## Exercise:
Copy out the data below from the line containing "Recreate this scene" to the line containing "from mathutils import Vector, Matrix", both lines included, with all images left out.

****

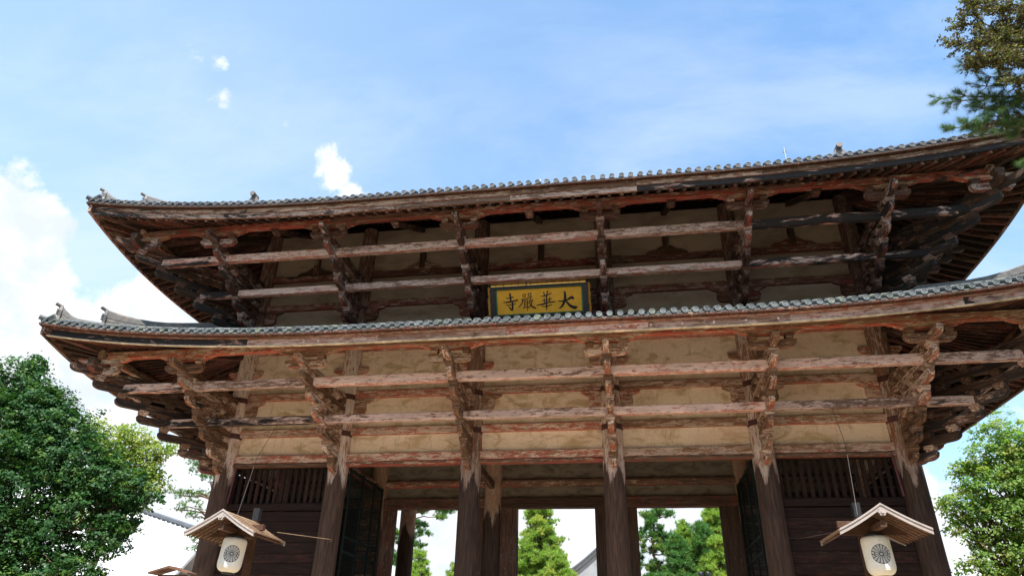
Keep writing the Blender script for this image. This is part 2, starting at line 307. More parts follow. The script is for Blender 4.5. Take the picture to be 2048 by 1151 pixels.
# ------------------------------------------------------------------ geometry helpers
class MB:
    def __init__(s): s.v = []; s.g = []; s.f = []
    def add(s, vs, gs, fs):
        o = len(s.v); s.v += vs; s.g += gs; s.f += [tuple(i+o for i in f) for f in fs]
    def beam(s, a, b, wd, ht, up=(0, 0, 1), nseg=1, jit=0.0, cham=0.02, gdir=0, taper=1.0, wsag=0.0):
        """prism with chamfered long edges from a to b, centred on the segment; grain runs along it"""
        a = Vector(a); b = Vector(b); d = (b-a); L = d.length; d.normalize()
        upv = Vector(up); side = d.cross(upv); side.normalize(); upv = side.cross(d)
        hw, hh = wd/2, ht/2; c = min(cham, hw*.6, hh*.6)
        if c > 0: prof = [(-hw+c, -hh), (hw-c, -hh), (hw, -hh+c), (hw, hh-c), (hw-c, hh), (-hw+c, hh), (-hw, hh-c), (-hw, -hh+c)]
        else: prof = [(-hw, -hh), (hw, -hh), (hw, hh), (-hw, hh)]
        n = len(prof); vs = []; gs = []; fs = []; go = random.uniform(0, 30)
        for i in range(nseg+1):
            t = i/nseg; k = 1+(taper-1)*t
            jw = random.uniform(-jit, jit); jh = random.uniform(-jit, jit); sg = -wsag*4*t*(1-t)
            for (p, q) in prof:
                pt = a+d*(L*t)+side*(p*k+jw+random.uniform(-jit, jit)*.4)+upv*(q*k+jh+sg+random.uniform(-jit, jit)*.4)
                vs.append(tuple(pt)); gs.append((L*t+go, p, q))
        for i in range(nseg):
            for j in range(n):
                k = (j+1) % n; fs.append((i*n+j, (i+1)*n+j, (i+1)*n+k, i*n+k))
        fs.append(tuple(range(n))); fs.append(tuple(nseg*n+j for j in reversed(range(n))))
        s.add(vs, gs, fs); return s
    def box(s, c, size, cham=0.0):
        x, y, z = c; sx, sy, sz = size
        ax = max(range(3), key=lambda i: size[i]); h = [0, 0, 0]; h[ax] = size[ax]/2
        a = (x-h[0], y-h[1], z-h[2]); b = (x+h[0], y+h[1], z+h[2])
        if ax == 0: return s.beam(a, b, sy, sz, (0, 0, 1), cham=cham)
        if ax == 1: return s.beam(a, b, sx, sz, (0, 0, 1), cham=cham)
        return s.beam(a, b, sx, sy, (0, 1, 0), cham=cham)
    def extrude(s, prof, org, U, V, Wd, half):
        """prof (u,v) polygon extruded +-half along Wd; grain along U"""
        org = Vector(org); U = Vector(U); V = Vector(V); Wd = Vector(Wd); n = len(prof); go = random.uniform(0, 30)
        vs = []; gs = []
        for sg in (-1, 1):
            for (u, v) in prof: vs.append(tuple(org+U*u+V*v+Wd*(sg*half))); gs.append((u+go, v, sg*half))
        fs = [tuple(range(n)), tuple(reversed(range(n, 2*n)))]
        for j in range(n):
            k = (j+1) % n; fs.append((j, n+j, n+k, k))
        s.add(vs, gs, fs); return s
    def tube(s, pts, rad, n=6, cap=True):
        pts = [Vector(p) for p in pts]; N = len(pts); vs = []; gs = []; fs = []; L = 0; go = random.uniform(0, 30)
        if not isinstance(rad, (list, tuple)): rad = [rad]*N
        ref = Vector((0.3, 0.2, 1)).normalized()
        for i, p in enumerate(pts):
            d = (pts[min(i+1, N-1)]-pts[max(i-1, 0)]).normalized()
            if abs(d.dot(ref)) > 0.95: r0 = Vector((1, 0, 0))
            else: r0 = ref
            a = d.cross(r0).normalized(); b = d.cross(a)
            if i: L += (p-pts[i-1]).length
            for j in range(n):
                th = 2*math.pi*j/n; vs.append(tuple(p+(a*math.cos(th)+b*math.sin(th))*rad[i])); gs.append((L+go, th*rad[i], 0))
        for i in range(N-1):
            for j in range(n):
                k = (j+1) % n; fs.append((i*n+j, i*n+k, (i+1)*n+k, (i+1)*n+j))
        if cap: fs.append(tuple(range(n))); fs.append(tuple((N-1)*n+j for j in reversed(range(n))))
        s.add(vs, gs, fs); return s
    def lathe(s, prof, c, n=24, axis='z', ring=True):
        """prof list of (r, h)"""
        vs = []; gs = []; fs = []; x, y, z = c
        for (r, h) in prof:
            for j in range(n):
                th = 2*math.pi*j/n; cc, ss = math.cos(th)*r, math.sin(th)*r
                vs.append((x+cc, y+ss, z+h) if axis == 'z' else (x+cc, y+h, z+ss)); gs.append((h, th*max(r, .3), 0))
        for i in range(len(prof)-1):
            for j in range(n):
                k = (j+1) % n; fs.append((i*n+j, i*n+k, (i+1)*n+k, (i+1)*n+j))
        fs.append(tuple(reversed(range(n)))); fs.append(tuple((len(prof)-1)*n+j for j in range(n)))
        s.add(vs, gs, fs); return s
    def mesh(s, name, mat, dz=Z0, smooth=False):
        me = bpy.data.meshes.new(name)
        me.from_pydata([(x, y, z+dz) for x, y, z in s.v], [], s.f)
        at = me.attributes.new('gc', 'FLOAT_VECTOR', 'POINT'); at.data.foreach_set('vector', np.array(s.g, dtype=np.float32).ravel())
        me.materials.append(mat)
        if smooth: me.polygons.foreach_set('use_smooth', [True]*len(me.polygons))
        me.update(); return me

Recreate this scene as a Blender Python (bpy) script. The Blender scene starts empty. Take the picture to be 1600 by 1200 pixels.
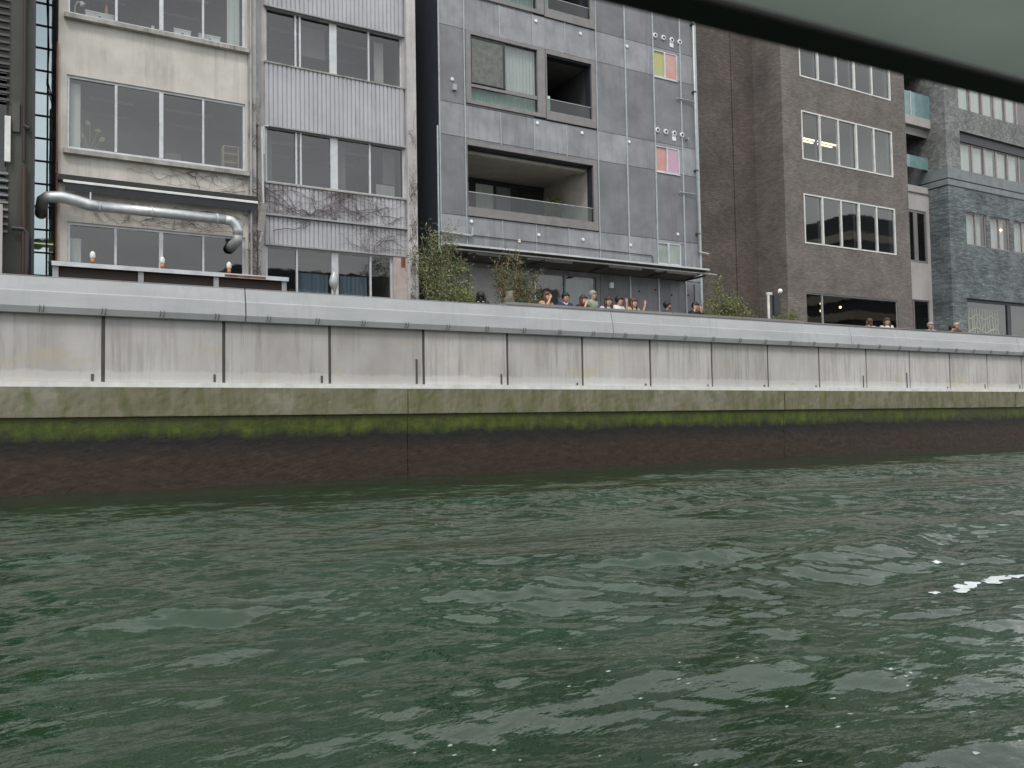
import bpy, math, random
import numpy as np
from mathutils import Vector, Matrix

scene = bpy.context.scene
# ------------------------------------------------------------ camera
cd = bpy.data.cameras.new("camera")
cam = bpy.data.objects.new("camera", cd)
scene.collection.objects.link(cam)
cam.matrix_world = Matrix(((0.86413815, -0.00756688, -0.50319778, 0.0),
                           (-0.50295068, -0.04773379, -0.862996, 0.0),
                           (-0.01748935, 0.99883143, -0.04505436, 1.3),
                           (0, 0, 0, 1)))
cd.sensor_fit = 'HORIZONTAL'; cd.sensor_width = 36.0; cd.lens = 29.925
cd.clip_start = 0.05; cd.clip_end = 2000
cd.dof.use_dof = True; cd.dof.focus_distance = 26.0; cd.dof.aperture_fstop = 6.5
scene.camera = cam
# ------------------------------------------------------------ world
SUN_EL, SUN_ROT = math.radians(52), math.radians(200)
w = bpy.data.worlds.new("World"); scene.world = w; w.use_nodes = True
nt = w.node_tree; N = nt.nodes; L = nt.links
bg = N["Background"]; bg.inputs["Strength"].default_value = 0.115
sky = N.new("ShaderNodeTexSky"); sky.sky_type = 'NISHITA'; sky.sun_disc = False
sky.sun_elevation = SUN_EL; sky.sun_rotation = SUN_ROT
tc = N.new("ShaderNodeTexCoord"); mp = N.new("ShaderNodeMapping"); mp.inputs["Scale"].default_value = (1, 1, 2.6)
nz = N.new("ShaderNodeTexNoise"); nz.inputs["Scale"].default_value = 2.2; nz.inputs["Detail"].default_value = 7; nz.inputs["Roughness"].default_value = .55
cr = N.new("ShaderNodeValToRGB"); cr.color_ramp.elements[0].position = .3; cr.color_ramp.elements[1].position = .72
cr.color_ramp.elements[0].color = (5.6, 5.8, 6.0, 1); cr.color_ramp.elements[1].color = (11.5, 11.5, 11.2, 1)
mx = N.new("ShaderNodeMix"); mx.data_type = 'RGBA'; mx.inputs["Factor"].default_value = .88
L.new(tc.outputs["Generated"], mp.inputs["Vector"]); L.new(mp.outputs[0], nz.inputs["Vector"]); L.new(nz.outputs["Fac"], cr.inputs["Fac"])
L.new(sky.outputs[0], mx.inputs["A"]); L.new(cr.outputs[0], mx.inputs["B"]); L.new(mx.outputs["Result"], bg.inputs["Color"])
# ------------------------------------------------------------ sun
sl = bpy.data.lights.new("sun", 'SUN'); sl.energy = 1.1; sl.angle = math.radians(14); sl.color = (1, .96, .9)
sun = bpy.data.objects.new("sun", sl); scene.collection.objects.link(sun)
# light comes from behind and to the left of the viewer, high up
dv = Vector((0.35, 0.52, -0.85)).normalized()
sun.rotation_euler = dv.to_track_quat('-Z', 'Y').to_euler()
sky.sun_rotation = math.atan2(-dv.x, -dv.y)
scene.view_settings.view_transform = 'Standard'; scene.view_settings.look = 'None'
scene.view_settings.exposure = 0.42; scene.view_settings.gamma = 1.0
scene.view_settings.use_curve_mapping = False

rng = random.Random(7)
C = scene.collection

# ============================================================ materials
def newmat(name):
    m = bpy.data.materials.new(name); m.use_nodes = True
    return m, m.node_tree.nodes, m.node_tree.links, m.node_tree.nodes["Principled BSDF"]

def coords(N, L, sc=(1, 1, 1)):
    g = N.new("ShaderNodeNewGeometry"); mp = N.new("ShaderNodeMapping"); mp.inputs["Scale"].default_value = sc
    L.new(g.outputs["Position"], mp.inputs["Vector"]); return mp.outputs[0]

def noise(N, L, sc, scale, detail=5, rough=.6):
    n = N.new("ShaderNodeTexNoise"); n.inputs["Scale"].default_value = scale; n.inputs["Detail"].default_value = detail
    n.inputs["Roughness"].default_value = rough
    L.new(coords(N, L, sc), n.inputs["Vector"]); return n.outputs["Fac"]

def ramp(N, L, fac, stops):
    r = N.new("ShaderNodeValToRGB"); e = r.color_ramp.elements
    e[0].position, e[0].color = stops[0][0], (*stops[0][1], 1)
    e[1].position, e[1].color = stops[-1][0], (*stops[-1][1], 1)
    for p, c in stops[1:-1]:
        q = e.new(p); q.color = (*c, 1)
    L.new(fac, r.inputs["Fac"]); return r.outputs["Color"]

def mixc(N, L, a, b, fac, mode='MIX'):
    m = N.new("ShaderNodeMix"); m.data_type = 'RGBA'; m.blend_type = mode
    for s, v in (("A", a), ("B", b)):
        if isinstance(v, tuple): m.inputs[s].default_value = (*v, 1)
        else: L.new(v, m.inputs[s])
    if isinstance(fac, float): m.inputs["Factor"].default_value = fac
    else: L.new(fac, m.inputs["Factor"])
    return m.outputs["Result"]

def tofac(N, L, fac, lo, hi, olo=0., ohi=1.):
    m = N.new("ShaderNodeMapRange"); m.inputs["From Min"].default_value = lo; m.inputs["From Max"].default_value = hi
    m.inputs["To Min"].default_value = olo; m.inputs["To Max"].default_value = ohi
    L.new(fac, m.inputs["Value"]); return m.outputs[0]

def weathered(name, c1, c2, scale=1.2, stretch=(1, 1, 1), rough=.7, metal=0., streak=None, streak_amt=.5, bump=.15, bscale=30, perobj=0.):
    """base colour wandering between c1 and c2 with optional vertical run-off streaks"""
    m, N, L, P = newmat(name)
    col = ramp(N, L, noise(N, L, stretch, scale, 6), [(.32, c1), (.68, c2)])
    if streak:
        s1 = noise(N, L, (1, 1, .07), 7., 5, .7)
        s2 = noise(N, L, (1, 1, .5), .9, 3)
        mm = N.new("ShaderNodeMath"); mm.operation = 'MULTIPLY'
        L.new(tofac(N, L, s1, .48, .68), mm.inputs[0]); L.new(tofac(N, L, s2, .35, .65, 0, streak_amt), mm.inputs[1])
        col = mixc(N, L, col, streak, mm.outputs[0])
    if perobj:
        oi = N.new("ShaderNodeObjectInfo")
        v = N.new("ShaderNodeHueSaturation"); L.new(tofac(N, L, oi.outputs["Random"], 0, 1, 1 - perobj, 1 + perobj), v.inputs["Value"])
        L.new(col, v.inputs["Color"]); col = v.outputs[0]
    L.new(col, P.inputs["Base Color"])
    P.inputs["Roughness"].default_value = rough; P.inputs["Metallic"].default_value = metal
    if bump:
        b = N.new("ShaderNodeBump"); b.inputs["Strength"].default_value = bump; b.inputs["Distance"].default_value = .02
        L.new(noise(N, L, (1, 1, 1), bscale, 4), b.inputs["Height"]); L.new(b.outputs[0], P.inputs["Normal"])
    return m

def plain(name, c, rough=.6, metal=0.):
    return weathered(name, tuple(v * .86 for v in c), tuple(min(1, v * 1.12) for v in c), 3., rough=rough, metal=metal, bump=.05)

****

## Exercise output:
Recreate this scene as a Blender Python (bpy) script. The Blender scene starts empty. Take the picture to be 1600 by 1200 pixels.
import bpy, math, random
import numpy as np
from mathutils import Vector, Matrix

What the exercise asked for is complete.